[Your objective]
Repeat exactly the lines from the start through the line with "cam_d.clip_start = 0.1;", both ends included.

[Provided material]
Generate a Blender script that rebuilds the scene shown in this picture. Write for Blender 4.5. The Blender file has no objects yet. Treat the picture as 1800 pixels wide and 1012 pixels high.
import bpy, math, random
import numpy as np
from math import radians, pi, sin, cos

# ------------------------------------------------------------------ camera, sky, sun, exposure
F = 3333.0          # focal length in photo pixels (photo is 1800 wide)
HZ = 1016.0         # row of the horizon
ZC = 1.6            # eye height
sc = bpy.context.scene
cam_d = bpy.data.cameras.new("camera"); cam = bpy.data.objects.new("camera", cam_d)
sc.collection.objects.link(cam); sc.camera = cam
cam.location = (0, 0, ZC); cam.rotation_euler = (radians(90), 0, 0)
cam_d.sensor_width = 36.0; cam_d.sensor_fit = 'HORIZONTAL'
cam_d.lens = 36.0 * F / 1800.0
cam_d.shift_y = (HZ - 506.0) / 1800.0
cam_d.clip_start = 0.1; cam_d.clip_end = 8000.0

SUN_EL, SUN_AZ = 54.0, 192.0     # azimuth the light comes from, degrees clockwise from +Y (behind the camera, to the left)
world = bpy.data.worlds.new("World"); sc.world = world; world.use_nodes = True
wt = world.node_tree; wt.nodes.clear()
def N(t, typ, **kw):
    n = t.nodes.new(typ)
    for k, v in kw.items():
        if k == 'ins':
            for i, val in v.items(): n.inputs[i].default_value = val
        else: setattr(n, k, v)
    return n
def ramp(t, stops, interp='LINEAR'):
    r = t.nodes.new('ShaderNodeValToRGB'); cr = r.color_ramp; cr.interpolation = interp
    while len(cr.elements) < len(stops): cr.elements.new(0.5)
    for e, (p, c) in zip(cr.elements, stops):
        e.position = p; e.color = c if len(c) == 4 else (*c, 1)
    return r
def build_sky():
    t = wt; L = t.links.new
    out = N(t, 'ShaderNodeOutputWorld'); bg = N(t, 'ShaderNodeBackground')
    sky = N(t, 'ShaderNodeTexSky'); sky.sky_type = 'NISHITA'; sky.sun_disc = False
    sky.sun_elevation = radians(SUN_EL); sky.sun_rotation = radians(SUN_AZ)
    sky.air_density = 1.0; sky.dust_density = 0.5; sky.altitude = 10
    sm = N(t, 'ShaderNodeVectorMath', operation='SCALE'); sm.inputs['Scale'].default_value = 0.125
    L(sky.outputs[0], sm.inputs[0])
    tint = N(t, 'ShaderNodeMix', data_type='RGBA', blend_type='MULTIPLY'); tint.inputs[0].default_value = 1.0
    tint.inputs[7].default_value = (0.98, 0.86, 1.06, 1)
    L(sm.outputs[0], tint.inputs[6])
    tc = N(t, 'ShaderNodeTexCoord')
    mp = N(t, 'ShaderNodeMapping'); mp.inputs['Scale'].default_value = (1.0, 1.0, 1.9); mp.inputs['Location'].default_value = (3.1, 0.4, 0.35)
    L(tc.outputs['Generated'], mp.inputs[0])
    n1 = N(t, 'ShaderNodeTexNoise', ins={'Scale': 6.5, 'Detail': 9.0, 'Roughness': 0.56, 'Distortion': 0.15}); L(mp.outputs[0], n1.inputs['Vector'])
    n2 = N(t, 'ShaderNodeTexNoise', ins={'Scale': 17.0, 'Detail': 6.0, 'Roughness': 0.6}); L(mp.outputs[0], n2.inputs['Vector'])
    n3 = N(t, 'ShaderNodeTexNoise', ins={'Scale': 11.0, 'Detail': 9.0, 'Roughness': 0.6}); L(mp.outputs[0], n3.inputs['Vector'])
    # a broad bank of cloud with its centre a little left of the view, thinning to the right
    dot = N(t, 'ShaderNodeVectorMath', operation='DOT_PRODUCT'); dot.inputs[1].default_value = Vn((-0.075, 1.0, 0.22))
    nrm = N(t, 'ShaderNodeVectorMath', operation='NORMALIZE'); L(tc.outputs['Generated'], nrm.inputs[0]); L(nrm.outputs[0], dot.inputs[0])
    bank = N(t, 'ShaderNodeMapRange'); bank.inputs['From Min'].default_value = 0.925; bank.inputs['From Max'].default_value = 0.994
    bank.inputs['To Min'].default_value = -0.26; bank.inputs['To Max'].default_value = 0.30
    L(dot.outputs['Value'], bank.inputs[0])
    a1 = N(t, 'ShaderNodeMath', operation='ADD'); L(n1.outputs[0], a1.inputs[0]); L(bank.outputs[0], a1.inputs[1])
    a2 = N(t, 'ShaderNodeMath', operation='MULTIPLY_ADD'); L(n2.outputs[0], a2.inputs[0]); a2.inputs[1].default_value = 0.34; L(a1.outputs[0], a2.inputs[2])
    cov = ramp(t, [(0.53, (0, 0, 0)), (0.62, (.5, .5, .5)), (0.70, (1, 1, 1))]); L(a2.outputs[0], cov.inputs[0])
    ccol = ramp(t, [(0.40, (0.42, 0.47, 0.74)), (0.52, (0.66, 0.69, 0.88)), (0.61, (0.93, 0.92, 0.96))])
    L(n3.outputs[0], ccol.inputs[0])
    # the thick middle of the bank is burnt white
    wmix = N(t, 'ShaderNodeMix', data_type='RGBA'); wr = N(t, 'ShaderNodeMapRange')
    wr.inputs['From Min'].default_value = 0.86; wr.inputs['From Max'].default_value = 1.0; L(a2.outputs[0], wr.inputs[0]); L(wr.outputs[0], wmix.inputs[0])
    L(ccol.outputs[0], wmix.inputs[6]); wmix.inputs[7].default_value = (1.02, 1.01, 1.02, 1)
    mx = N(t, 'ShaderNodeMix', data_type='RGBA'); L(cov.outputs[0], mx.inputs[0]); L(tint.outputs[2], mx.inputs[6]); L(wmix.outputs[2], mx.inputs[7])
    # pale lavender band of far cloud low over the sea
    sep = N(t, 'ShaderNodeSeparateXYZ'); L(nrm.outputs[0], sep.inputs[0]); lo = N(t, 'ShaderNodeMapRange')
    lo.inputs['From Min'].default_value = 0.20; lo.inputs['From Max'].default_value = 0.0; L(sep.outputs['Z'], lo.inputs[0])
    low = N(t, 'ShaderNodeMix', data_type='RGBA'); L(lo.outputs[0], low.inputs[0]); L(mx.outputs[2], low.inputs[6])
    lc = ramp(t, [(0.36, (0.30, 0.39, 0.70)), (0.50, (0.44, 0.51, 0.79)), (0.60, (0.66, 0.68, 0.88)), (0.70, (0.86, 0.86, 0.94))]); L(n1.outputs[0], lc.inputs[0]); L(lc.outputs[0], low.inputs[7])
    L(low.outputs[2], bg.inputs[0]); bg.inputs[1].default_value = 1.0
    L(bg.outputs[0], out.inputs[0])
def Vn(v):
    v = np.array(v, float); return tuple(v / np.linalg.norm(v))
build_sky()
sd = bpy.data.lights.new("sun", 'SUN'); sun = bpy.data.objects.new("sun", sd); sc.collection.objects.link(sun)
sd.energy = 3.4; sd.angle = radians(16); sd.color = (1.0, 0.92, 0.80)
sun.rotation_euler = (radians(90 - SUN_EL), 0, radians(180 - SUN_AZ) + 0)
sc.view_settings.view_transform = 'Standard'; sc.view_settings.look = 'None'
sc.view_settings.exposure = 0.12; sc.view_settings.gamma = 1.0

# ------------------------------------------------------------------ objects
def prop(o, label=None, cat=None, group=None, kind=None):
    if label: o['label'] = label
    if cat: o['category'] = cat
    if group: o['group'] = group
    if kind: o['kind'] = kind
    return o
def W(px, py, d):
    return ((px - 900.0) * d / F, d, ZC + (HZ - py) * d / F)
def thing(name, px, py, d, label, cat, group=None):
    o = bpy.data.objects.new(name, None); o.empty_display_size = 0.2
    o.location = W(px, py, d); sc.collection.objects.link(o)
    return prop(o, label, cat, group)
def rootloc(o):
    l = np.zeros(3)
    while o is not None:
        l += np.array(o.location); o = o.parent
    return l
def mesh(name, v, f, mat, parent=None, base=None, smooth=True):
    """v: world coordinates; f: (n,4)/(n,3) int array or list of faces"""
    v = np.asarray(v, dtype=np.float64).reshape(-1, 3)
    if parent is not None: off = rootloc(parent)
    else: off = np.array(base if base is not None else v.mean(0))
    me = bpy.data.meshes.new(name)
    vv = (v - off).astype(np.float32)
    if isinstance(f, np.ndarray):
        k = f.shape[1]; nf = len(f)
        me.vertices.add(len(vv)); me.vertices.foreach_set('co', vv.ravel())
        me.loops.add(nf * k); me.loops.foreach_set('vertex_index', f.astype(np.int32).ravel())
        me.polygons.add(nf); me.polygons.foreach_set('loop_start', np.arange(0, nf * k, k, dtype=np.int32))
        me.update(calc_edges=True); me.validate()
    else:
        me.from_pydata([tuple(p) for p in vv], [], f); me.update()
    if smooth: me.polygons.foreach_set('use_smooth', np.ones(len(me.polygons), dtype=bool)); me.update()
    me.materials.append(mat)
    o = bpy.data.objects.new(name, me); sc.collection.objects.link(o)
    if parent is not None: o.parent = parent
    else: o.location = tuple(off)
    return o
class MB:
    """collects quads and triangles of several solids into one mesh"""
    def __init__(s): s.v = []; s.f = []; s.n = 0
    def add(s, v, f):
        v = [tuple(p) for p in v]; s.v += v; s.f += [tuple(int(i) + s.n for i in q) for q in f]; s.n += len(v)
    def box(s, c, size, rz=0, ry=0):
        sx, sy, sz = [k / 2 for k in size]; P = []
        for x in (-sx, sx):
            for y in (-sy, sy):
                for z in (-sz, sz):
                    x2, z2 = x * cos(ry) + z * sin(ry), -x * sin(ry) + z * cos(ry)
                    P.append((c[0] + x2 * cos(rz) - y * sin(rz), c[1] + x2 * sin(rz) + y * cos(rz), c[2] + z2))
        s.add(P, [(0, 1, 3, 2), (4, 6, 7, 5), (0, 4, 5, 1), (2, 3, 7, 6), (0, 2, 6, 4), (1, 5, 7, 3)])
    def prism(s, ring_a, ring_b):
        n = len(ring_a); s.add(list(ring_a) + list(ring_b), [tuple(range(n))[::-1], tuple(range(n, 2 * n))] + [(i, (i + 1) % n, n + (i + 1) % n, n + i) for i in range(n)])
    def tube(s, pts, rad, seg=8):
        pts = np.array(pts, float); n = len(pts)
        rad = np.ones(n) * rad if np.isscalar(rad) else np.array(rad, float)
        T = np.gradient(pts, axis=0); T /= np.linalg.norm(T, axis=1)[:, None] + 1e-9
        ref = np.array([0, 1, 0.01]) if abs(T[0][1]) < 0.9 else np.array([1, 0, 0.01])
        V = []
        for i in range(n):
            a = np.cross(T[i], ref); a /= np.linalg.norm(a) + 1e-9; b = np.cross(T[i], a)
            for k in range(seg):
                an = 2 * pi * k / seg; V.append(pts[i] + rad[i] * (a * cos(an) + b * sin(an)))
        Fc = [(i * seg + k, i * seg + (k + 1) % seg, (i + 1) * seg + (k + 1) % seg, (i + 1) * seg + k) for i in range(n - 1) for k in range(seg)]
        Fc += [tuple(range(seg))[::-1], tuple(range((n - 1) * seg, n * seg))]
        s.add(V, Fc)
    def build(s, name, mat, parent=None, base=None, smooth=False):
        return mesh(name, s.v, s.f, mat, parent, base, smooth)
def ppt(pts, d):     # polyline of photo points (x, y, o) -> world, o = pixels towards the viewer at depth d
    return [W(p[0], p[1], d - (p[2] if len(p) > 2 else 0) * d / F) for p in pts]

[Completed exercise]
Generate a Blender script that rebuilds the scene shown in this picture. Write for Blender 4.5. The Blender file has no objects yet. Treat the picture as 1800 pixels wide and 1012 pixels high.
import bpy, math, random
import numpy as np
from math import radians, pi, sin, cos

# ------------------------------------------------------------------ camera, sky, sun, exposure
F = 3333.0          # focal length in photo pixels (photo is 1800 wide)
HZ = 1016.0         # row of the horizon
ZC = 1.6            # eye height
sc = bpy.context.scene
cam_d = bpy.data.cameras.new("camera"); cam = bpy.data.objects.new("camera", cam_d)
sc.collection.objects.link(cam); sc.camera = cam
cam.location = (0, 0, ZC); cam.rotation_euler = (radians(90), 0, 0)
cam_d.sensor_width = 36.0; cam_d.sensor_fit = 'HORIZONTAL'
cam_d.lens = 36.0 * F / 1800.0
cam_d.shift_y = (HZ - 506.0) / 1800.0
cam_d.clip_start = 0.1; cam_d.clip_end = 8000.0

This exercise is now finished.